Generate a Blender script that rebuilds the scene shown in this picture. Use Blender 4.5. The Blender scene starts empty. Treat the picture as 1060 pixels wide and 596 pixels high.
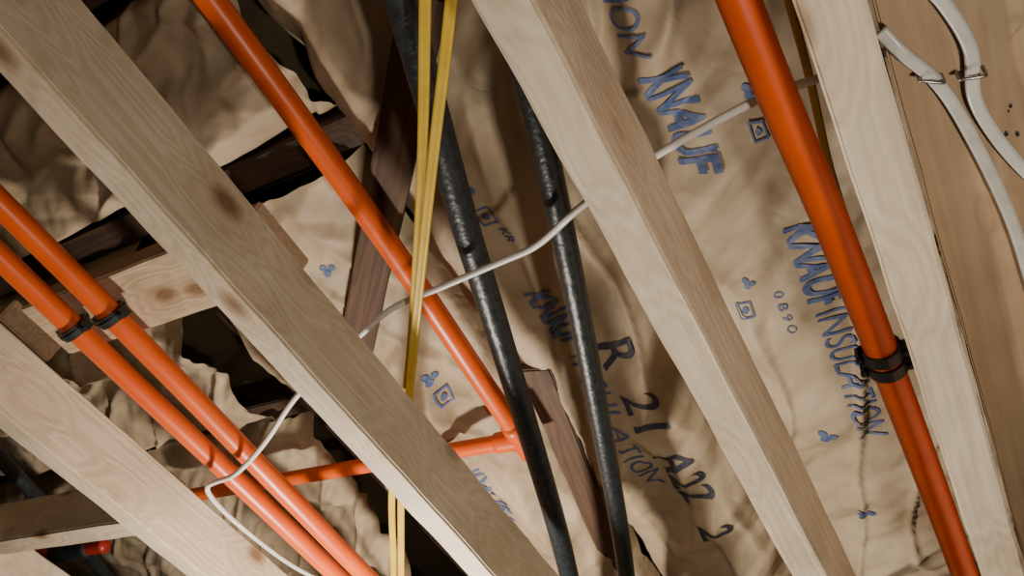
import bpy, bmesh, math, random
from mathutils import Vector, Matrix, noise
random.seed(4)
H0=1.70   # camera / eye height above the floor; all "h" are heights above the eye
COL=bpy.context.collection
def link(o): COL.objects.link(o); return o

# ---------------------------------------------------------------- materials
def newmat(name):
    m=bpy.data.materials.new(name); m.use_nodes=True
    nt=m.node_tree; b=nt.nodes["Principled BSDF"]
    return m,nt,b
def N(nt,t,**k):
    n=nt.nodes.new(t)
    for a,v in k.items(): setattr(n,a,v)
    return n
def ramp(nt,stops):
    r=N(nt,"ShaderNodeValToRGB"); e=r.color_ramp.elements
    while len(e)<len(stops): e.new(.5)
    for i,(p,c) in enumerate(stops):
        e[i].position=p; e[i].color=(*c,1)
    return r
def wood(name,c1,c2,knot=(.16,.08,.035),seed=0.0,ks=.14,rough=.6,grain=.42):
    m,nt,b=newmat(name); L=nt.links.new
    tc=N(nt,"ShaderNodeTexCoord"); mp=N(nt,"ShaderNodeMapping")
    mp.inputs["Location"].default_value=(seed,seed*1.7,seed*.6)
    L(tc.outputs["Object"],mp.inputs[0])
    # knots
    mk=N(nt,"ShaderNodeMapping"); mk.inputs["Scale"].default_value=(11,6.5,11); L(mp.outputs[0],mk.inputs[0])
    vo=N(nt,"ShaderNodeTexVoronoi"); vo.inputs["Scale"].default_value=1.0; L(mk.outputs[0],vo.inputs[0])
    kr=N(nt,"ShaderNodeMapRange"); kr.inputs[1].default_value=ks*.35; kr.inputs[2].default_value=ks; kr.inputs[3].default_value=.9; kr.inputs[4].default_value=0
    L(vo.outputs["Distance"],kr.inputs[0])
    halo=N(nt,"ShaderNodeMapRange"); halo.inputs[1].default_value=0; halo.inputs[2].default_value=ks*3.0; halo.inputs[3].default_value=1; halo.inputs[4].default_value=0
    L(vo.outputs["Distance"],halo.inputs[0])
    # grain
    mg=N(nt,"ShaderNodeMapping"); mg.inputs["Scale"].default_value=(26,1.3,26); L(mp.outputs[0],mg.inputs[0])
    n1=N(nt,"ShaderNodeTexNoise"); n1.inputs["Scale"].default_value=1.0; n1.inputs["Detail"].default_value=2; L(mg.outputs[0],n1.inputs[0])
    ad=N(nt,"ShaderNodeMath",operation='MULTIPLY_ADD'); L(halo.outputs[0],ad.inputs[0]); ad.inputs[1].default_value=.5; L(n1.outputs[0],ad.inputs[2])
    mu=N(nt,"ShaderNodeMath",operation='MULTIPLY'); L(ad.outputs[0],mu.inputs[0]); mu.inputs[1].default_value=52
    si=N(nt,"ShaderNodeMath",operation='SINE'); L(mu.outputs[0],si.inputs[0])
    s2=N(nt,"ShaderNodeMapRange"); s2.inputs[1].default_value=-1; s2.inputs[2].default_value=1; L(si.outputs[0],s2.inputs[0])
    mf=N(nt,"ShaderNodeMapping"); mf.inputs["Scale"].default_value=(300,9,300); L(mp.outputs[0],mf.inputs[0])
    n2=N(nt,"ShaderNodeTexNoise"); n2.inputs["Scale"].default_value=1; n2.inputs["Detail"].default_value=3; L(mf.outputs[0],n2.inputs[0])
    mx=N(nt,"ShaderNodeMath",operation='MULTIPLY_ADD'); L(s2.outputs[0],mx.inputs[0]); mx.inputs[1].default_value=grain
    m3=N(nt,"ShaderNodeMath",operation='MULTIPLY'); L(n2.outputs[0],m3.inputs[0]); m3.inputs[1].default_value=.97-grain; L(m3.outputs[0],mx.inputs[2])
    r=ramp(nt,[(.1,c1),(.85,c2)]); L(mx.outputs[0],r.inputs[0])
    # blotches
    nb=N(nt,"ShaderNodeTexNoise"); nb.inputs["Scale"].default_value=9; nb.inputs["Detail"].default_value=5; L(mp.outputs[0],nb.inputs[0])
    rb=ramp(nt,[(.3,(.78,.74,.69)),(.7,(1.06,1.03,1.0))]); L(nb.outputs[0],rb.inputs[0])
    mb=N(nt,"ShaderNodeMixRGB",blend_type='MULTIPLY'); mb.inputs[0].default_value=1; L(r.outputs[0],mb.inputs[1]); L(rb.outputs[0],mb.inputs[2])
    # warm halo round knots
    hm=N(nt,"ShaderNodeMath",operation='MULTIPLY'); L(halo.outputs[0],hm.inputs[0]); hm.inputs[1].default_value=.5
    mh=N(nt,"ShaderNodeMixRGB"); L(hm.outputs[0],mh.inputs[0]); L(mb.outputs[0],mh.inputs[1]); mh.inputs[2].default_value=(c1[0]*.85,c1[1]*.72,c1[2]*.6,1)
    mk2=N(nt,"ShaderNodeMixRGB"); L(kr.outputs[0],mk2.inputs[0]); L(mh.outputs[0],mk2.inputs[1]); mk2.inputs[2].default_value=(*knot,1)
    L(mk2.outputs[0],b.inputs["Base Color"]); b.inputs["Roughness"].default_value=rough
    bp=N(nt,"ShaderNodeBump"); bp.inputs["Strength"].default_value=.35; bp.inputs["Distance"].default_value=.002
    L(mx.outputs[0],bp.inputs["Height"]); L(bp.outputs[0],b.inputs["Normal"])
    return m
def plain(name,c,rough=.4,bump=0,scale=60,c2=None,metal=0,spec=.5):
    m,nt,b=newmat(name); L=nt.links.new
    tc=N(nt,"ShaderNodeTexCoord"); no=N(nt,"ShaderNodeTexNoise"); no.inputs["Scale"].default_value=scale; no.inputs["Detail"].default_value=4
    L(tc.outputs["Object"],no.inputs[0])
    c2=c2 or tuple(x*.8 for x in c)
    r=ramp(nt,[(.3,c2),(.65,c)]); L(no.outputs[0],r.inputs[0]); L(r.outputs[0],b.inputs["Base Color"])
    b.inputs["Roughness"].default_value=rough; b.inputs["Metallic"].default_value=metal
    b.inputs["Specular IOR Level"].default_value=spec
    if bump:
        bp=N(nt,"ShaderNodeBump"); bp.inputs["Strength"].default_value=bump; bp.inputs["Distance"].default_value=.002
        L(no.outputs[0],bp.inputs["Height"]); L(bp.outputs[0],b.inputs["Normal"])
    return m
def paper():
    m,nt,b=newmat("kraft_paper"); L=nt.links.new
    tc=N(nt,"ShaderNodeTexCoord")
    n1=N(nt,"ShaderNodeTexNoise"); n1.inputs["Scale"].default_value=6; n1.inputs["Detail"].default_value=8; L(tc.outputs["Object"],n1.inputs[0])
    r=ramp(nt,[(.3,(.30,.22,.135)),(.5,(.45,.35,.23)),(.7,(.57,.46,.32))]); L(n1.outputs[0],r.inputs[0])
    L(r.outputs[0],b.inputs["Base Color"]); b.inputs["Roughness"].default_value=.6; b.inputs["Specular IOR Level"].default_value=.35
    n2=N(nt,"ShaderNodeTexNoise"); n2.inputs["Scale"].default_value=13; n2.inputs["Detail"].default_value=2; n2.inputs["Distortion"].default_value=1.0; L(tc.outputs["Object"],n2.inputs[0])
    ab=N(nt,"ShaderNodeMath",operation='SUBTRACT'); L(n2.outputs[0],ab.inputs[0]); ab.inputs[1].default_value=.5
    a2=N(nt,"ShaderNodeMath",operation='ABSOLUTE'); L(ab.outputs[0],a2.inputs[0])
    bp=N(nt,"ShaderNodeBump"); bp.inputs["Strength"].default_value=.35; bp.inputs["Distance"].default_value=.010
    L(a2.outputs[0],bp.inputs["Height"]); L(bp.outputs[0],b.inputs["Normal"])
    return m
PAPER=paper()
BLUE=plain("blue_ink",(.055,.10,.27),.6,scale=140,c2=(.14,.17,.27))
BLACKINK=plain("black_ink",(.03,.03,.055),.6,scale=160,c2=(.07,.07,.09))
ORANGE=plain("orange_cpvc",(.80,.115,.010),.36,scale=14,c2=(.68,.088,.008))
RED=plain("red_fitting",(.40,.03,.02),.35,scale=30)
BLACK=plain("black_rubber",(.020,.026,.029),.40,.6,120,c2=(.010,.013,.015))
CLIP=plain("black_clip_plastic",(.02,.02,.02),.45,scale=40)
YEL=plain("yellow_cable_jacket",(.68,.46,.045),.38,scale=25,c2=(.56,.36,.03))
YPALE=plain("tan_cable_jacket",(.50,.30,.06),.45,scale=25)
WHITE=plain("white_cable_jacket",(.80,.76,.70),.4,scale=25,c2=(.70,.66,.60))
GREY=plain("grey_white_cable_jacket",(.58,.55,.49),.28,scale=40,c2=(.42,.39,.34))
STEEL=plain("steel_staple",(.35,.33,.31),.35,scale=80,metal=1)
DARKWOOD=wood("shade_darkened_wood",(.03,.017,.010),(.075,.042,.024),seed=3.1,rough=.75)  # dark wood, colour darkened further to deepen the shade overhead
RUST=wood("brown_old_wood",(.07,.038,.021),(.13,.073,.042),seed=7.7,rough=.7,ks=.08)
FIBER=plain("fibreglass_wool",(.10,.07,.035),.95,.8,50)  # wool browned darker so the gaps between batts look deeper in shade

# ---------------------------------------------------------------- builders
def obj_from_bm(bm,name,mat,smooth=False,parent=None):
    me=bpy.data.meshes.new(name); bm.to_mesh(me); bm.free()
    me.materials.append(mat)
    if smooth:
        for p in me.polygons: p.use_smooth=True
    o=link(bpy.data.objects.new(name,me))
    if parent: o.parent=parent
    return o
def lumber(name,w,hh,length,loc,rotz=0,mat=None,seed=0,parent=None,rotx=0,bev=.0025):
    """box w (x) * length (y) * hh (z); loc = centre of bottom face"""
    bm=bmesh.new(); bmesh.ops.create_cube(bm,size=1)
    for v in bm.verts: v.co=Vector((v.co.x*w,v.co.y*length,(v.co.z+.5)*hh))
    bmesh.ops.bevel(bm,geom=bm.edges[:],offset=bev,segments=2,affect='EDGES')
    n=int(length/.02)
    for i in range(1,n):
        y=-length/2+length*i/n
        bmesh.ops.bisect_plane(bm,geom=bm.verts[:]+bm.edges[:]+bm.faces[:],plane_co=(0,y,0),plane_no=(0,1,0))
    for v in bm.verts:
        p=Vector((v.co.x*20+seed*5,v.co.y*18,v.co.z*20))
        d=noise.noise_vector(p)*.0013
        v.co.x+=d.x; v.co.z+=d.z
        v.co.x+=.0015*math.sin(v.co.y*2.1+seed)
    o=obj_from_bm(bm,name,mat,parent=parent)
    o.matrix_world=Matrix.Translation((loc[0],loc[1],loc[2]+H0))@Matrix.Rotation(rotz,4,'Z')@Matrix.Rotation(rotx,4,'X')
    return o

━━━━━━

▶ _Your goal_:
Copy nothing but the lines from the first one in the listing through the line with "def link(o): COL.objects.link(o); return o", and omit the pictures.

▶ _Task output_:
Generate a Blender script that rebuilds the scene shown in this picture. Use Blender 4.5. The Blender scene starts empty. Treat the picture as 1060 pixels wide and 596 pixels high.
import bpy, bmesh, math, random
from mathutils import Vector, Matrix, noise
random.seed(4)
H0=1.70   # camera / eye height above the floor; all "h" are heights above the eye
COL=bpy.context.collection
def link(o): COL.objects.link(o); return o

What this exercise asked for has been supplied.